■ **Material**
┏━━

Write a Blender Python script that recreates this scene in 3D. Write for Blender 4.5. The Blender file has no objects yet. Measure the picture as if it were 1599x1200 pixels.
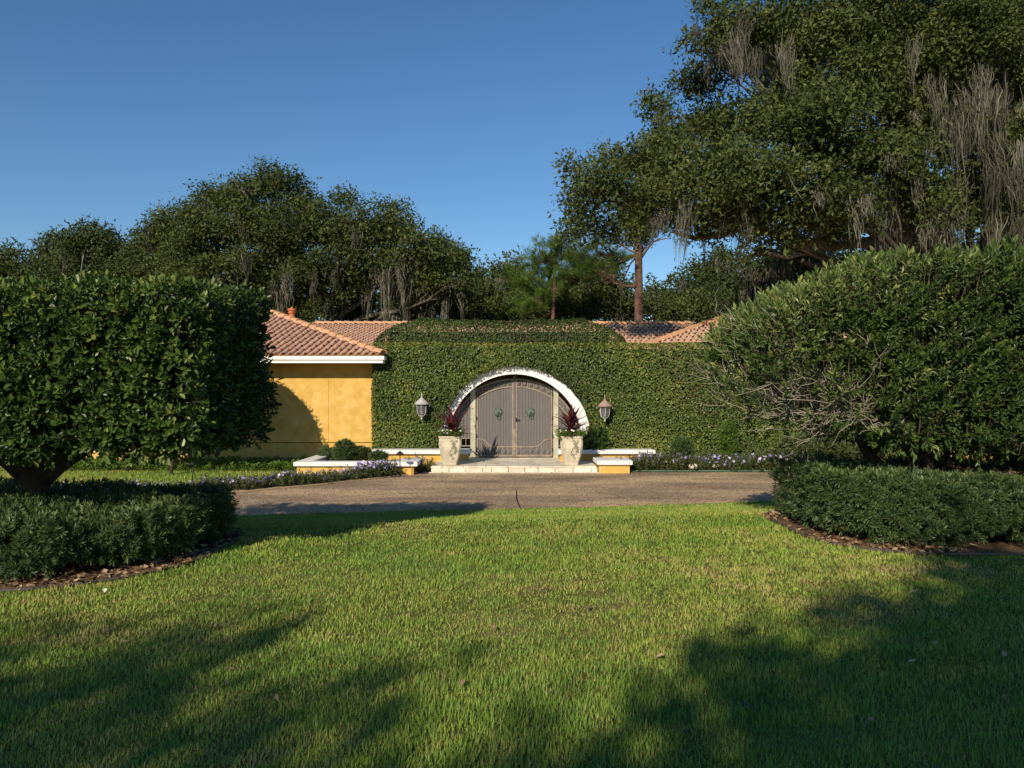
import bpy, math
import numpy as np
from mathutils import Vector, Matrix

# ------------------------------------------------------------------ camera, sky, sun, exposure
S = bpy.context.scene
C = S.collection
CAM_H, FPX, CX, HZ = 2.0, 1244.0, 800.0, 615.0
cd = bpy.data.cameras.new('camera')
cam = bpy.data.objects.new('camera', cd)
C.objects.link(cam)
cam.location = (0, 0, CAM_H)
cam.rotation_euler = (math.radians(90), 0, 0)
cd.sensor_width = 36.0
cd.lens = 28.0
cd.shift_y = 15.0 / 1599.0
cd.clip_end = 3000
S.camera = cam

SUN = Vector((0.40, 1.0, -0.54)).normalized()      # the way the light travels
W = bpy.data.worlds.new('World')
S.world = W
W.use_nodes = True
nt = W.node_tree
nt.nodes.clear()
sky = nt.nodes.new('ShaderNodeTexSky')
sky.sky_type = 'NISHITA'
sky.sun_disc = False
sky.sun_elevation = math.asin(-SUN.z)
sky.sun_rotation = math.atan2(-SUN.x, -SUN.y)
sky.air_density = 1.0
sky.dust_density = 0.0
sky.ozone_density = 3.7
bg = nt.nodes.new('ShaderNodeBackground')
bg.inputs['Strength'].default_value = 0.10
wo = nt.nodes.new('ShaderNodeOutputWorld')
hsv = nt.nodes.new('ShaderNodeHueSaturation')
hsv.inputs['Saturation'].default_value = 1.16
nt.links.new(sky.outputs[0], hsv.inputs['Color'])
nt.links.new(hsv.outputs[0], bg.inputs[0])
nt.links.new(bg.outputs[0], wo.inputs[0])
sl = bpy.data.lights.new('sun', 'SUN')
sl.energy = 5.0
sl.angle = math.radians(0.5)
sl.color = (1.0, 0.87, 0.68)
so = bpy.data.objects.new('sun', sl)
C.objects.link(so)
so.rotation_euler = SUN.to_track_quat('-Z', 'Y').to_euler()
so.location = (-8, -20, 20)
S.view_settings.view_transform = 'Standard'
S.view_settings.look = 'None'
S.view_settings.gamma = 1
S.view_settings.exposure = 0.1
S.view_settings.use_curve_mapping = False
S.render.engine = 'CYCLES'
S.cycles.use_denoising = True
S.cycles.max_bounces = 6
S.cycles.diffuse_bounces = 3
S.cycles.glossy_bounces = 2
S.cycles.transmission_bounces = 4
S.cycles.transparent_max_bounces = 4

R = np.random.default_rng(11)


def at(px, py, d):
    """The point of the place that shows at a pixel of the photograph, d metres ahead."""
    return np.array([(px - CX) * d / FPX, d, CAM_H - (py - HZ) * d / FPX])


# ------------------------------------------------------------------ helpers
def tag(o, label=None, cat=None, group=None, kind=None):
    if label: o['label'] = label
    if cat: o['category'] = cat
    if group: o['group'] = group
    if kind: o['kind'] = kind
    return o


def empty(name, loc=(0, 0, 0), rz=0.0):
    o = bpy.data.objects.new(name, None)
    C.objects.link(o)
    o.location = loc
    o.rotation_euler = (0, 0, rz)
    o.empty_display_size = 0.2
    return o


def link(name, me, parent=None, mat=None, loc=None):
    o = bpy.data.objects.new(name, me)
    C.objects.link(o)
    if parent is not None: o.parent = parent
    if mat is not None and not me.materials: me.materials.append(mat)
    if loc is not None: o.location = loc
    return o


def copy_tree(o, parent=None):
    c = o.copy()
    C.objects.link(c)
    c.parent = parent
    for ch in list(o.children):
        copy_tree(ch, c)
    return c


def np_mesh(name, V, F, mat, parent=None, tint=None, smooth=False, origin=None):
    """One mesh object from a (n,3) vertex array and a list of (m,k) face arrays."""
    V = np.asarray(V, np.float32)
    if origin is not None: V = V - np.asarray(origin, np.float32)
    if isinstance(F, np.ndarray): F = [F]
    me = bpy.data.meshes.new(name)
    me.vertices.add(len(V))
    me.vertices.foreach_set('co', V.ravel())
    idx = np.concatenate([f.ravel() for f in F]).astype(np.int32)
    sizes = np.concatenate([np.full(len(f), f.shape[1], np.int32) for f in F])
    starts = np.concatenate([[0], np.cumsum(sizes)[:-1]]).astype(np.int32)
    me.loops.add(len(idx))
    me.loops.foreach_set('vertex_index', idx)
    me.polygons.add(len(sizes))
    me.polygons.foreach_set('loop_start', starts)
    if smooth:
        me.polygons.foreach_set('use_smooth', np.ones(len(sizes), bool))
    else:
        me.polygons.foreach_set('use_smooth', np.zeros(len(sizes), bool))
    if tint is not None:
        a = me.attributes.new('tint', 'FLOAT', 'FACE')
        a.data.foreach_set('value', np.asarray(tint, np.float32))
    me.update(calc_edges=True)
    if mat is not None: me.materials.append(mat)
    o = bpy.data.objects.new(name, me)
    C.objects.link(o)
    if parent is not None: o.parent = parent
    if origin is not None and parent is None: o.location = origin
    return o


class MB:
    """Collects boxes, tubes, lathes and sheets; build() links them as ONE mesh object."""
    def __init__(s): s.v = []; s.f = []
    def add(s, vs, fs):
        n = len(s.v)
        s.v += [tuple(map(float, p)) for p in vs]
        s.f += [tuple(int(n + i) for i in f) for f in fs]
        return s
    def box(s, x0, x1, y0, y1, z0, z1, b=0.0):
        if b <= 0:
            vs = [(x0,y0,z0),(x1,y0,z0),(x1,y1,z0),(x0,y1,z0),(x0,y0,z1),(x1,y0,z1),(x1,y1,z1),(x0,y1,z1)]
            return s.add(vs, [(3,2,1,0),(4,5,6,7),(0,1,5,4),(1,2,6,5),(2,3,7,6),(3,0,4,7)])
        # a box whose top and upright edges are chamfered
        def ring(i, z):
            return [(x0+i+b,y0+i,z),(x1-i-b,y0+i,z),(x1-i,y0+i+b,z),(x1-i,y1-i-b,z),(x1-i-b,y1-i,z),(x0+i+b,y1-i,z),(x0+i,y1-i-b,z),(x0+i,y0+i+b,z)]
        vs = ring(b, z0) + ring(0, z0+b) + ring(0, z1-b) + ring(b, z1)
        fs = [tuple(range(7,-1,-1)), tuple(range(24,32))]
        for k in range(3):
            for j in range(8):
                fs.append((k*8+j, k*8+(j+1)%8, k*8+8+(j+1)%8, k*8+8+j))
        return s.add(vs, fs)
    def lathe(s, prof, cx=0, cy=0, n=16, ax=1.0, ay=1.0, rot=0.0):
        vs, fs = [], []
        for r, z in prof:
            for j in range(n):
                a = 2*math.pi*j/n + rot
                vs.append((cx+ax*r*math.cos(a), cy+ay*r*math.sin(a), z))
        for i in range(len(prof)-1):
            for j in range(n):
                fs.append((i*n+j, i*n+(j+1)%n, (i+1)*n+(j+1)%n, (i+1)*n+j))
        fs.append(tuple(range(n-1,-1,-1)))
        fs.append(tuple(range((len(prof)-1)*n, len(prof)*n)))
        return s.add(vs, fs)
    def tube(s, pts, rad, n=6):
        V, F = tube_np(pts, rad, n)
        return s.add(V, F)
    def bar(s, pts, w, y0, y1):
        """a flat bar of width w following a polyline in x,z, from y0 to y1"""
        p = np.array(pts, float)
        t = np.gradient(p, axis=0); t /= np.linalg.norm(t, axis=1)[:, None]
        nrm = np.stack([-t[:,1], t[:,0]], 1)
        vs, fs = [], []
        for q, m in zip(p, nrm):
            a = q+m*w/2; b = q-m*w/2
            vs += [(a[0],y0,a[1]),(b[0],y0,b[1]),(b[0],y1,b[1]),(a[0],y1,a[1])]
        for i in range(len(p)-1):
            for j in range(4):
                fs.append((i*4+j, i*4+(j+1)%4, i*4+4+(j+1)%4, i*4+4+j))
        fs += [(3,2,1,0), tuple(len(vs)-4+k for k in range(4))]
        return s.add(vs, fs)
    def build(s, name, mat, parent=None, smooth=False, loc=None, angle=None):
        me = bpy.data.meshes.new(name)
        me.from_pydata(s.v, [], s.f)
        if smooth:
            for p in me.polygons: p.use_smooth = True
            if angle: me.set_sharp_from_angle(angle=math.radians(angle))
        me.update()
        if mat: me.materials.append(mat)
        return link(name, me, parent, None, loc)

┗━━
┏━━

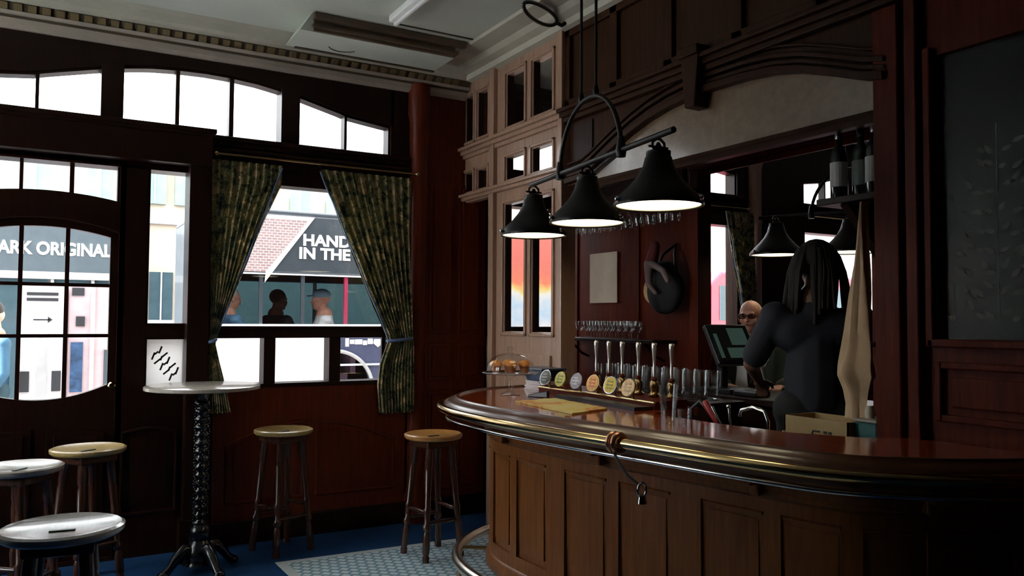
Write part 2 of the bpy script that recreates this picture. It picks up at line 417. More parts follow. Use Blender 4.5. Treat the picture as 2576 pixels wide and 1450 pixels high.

┗━━

■ **What is being asked**
Only the lines from "Write a Blender" through "S.camera = cam" should appear in your output, copied exactly with both end lines, and with no pictures.

■ **Finished exercise**
Write a Blender Python script that recreates this scene in 3D. Write for Blender 4.5. The Blender file has no objects yet. Measure the picture as if it were 1599x1200 pixels.
import bpy, math
import numpy as np
from mathutils import Vector, Matrix

# ------------------------------------------------------------------ camera, sky, sun, exposure
S = bpy.context.scene
C = S.collection
CAM_H, FPX, CX, HZ = 2.0, 1244.0, 800.0, 615.0
cd = bpy.data.cameras.new('camera')
cam = bpy.data.objects.new('camera', cd)
C.objects.link(cam)
cam.location = (0, 0, CAM_H)
cam.rotation_euler = (math.radians(90), 0, 0)
cd.sensor_width = 36.0
cd.lens = 28.0
cd.shift_y = 15.0 / 1599.0
cd.clip_end = 3000
S.camera = cam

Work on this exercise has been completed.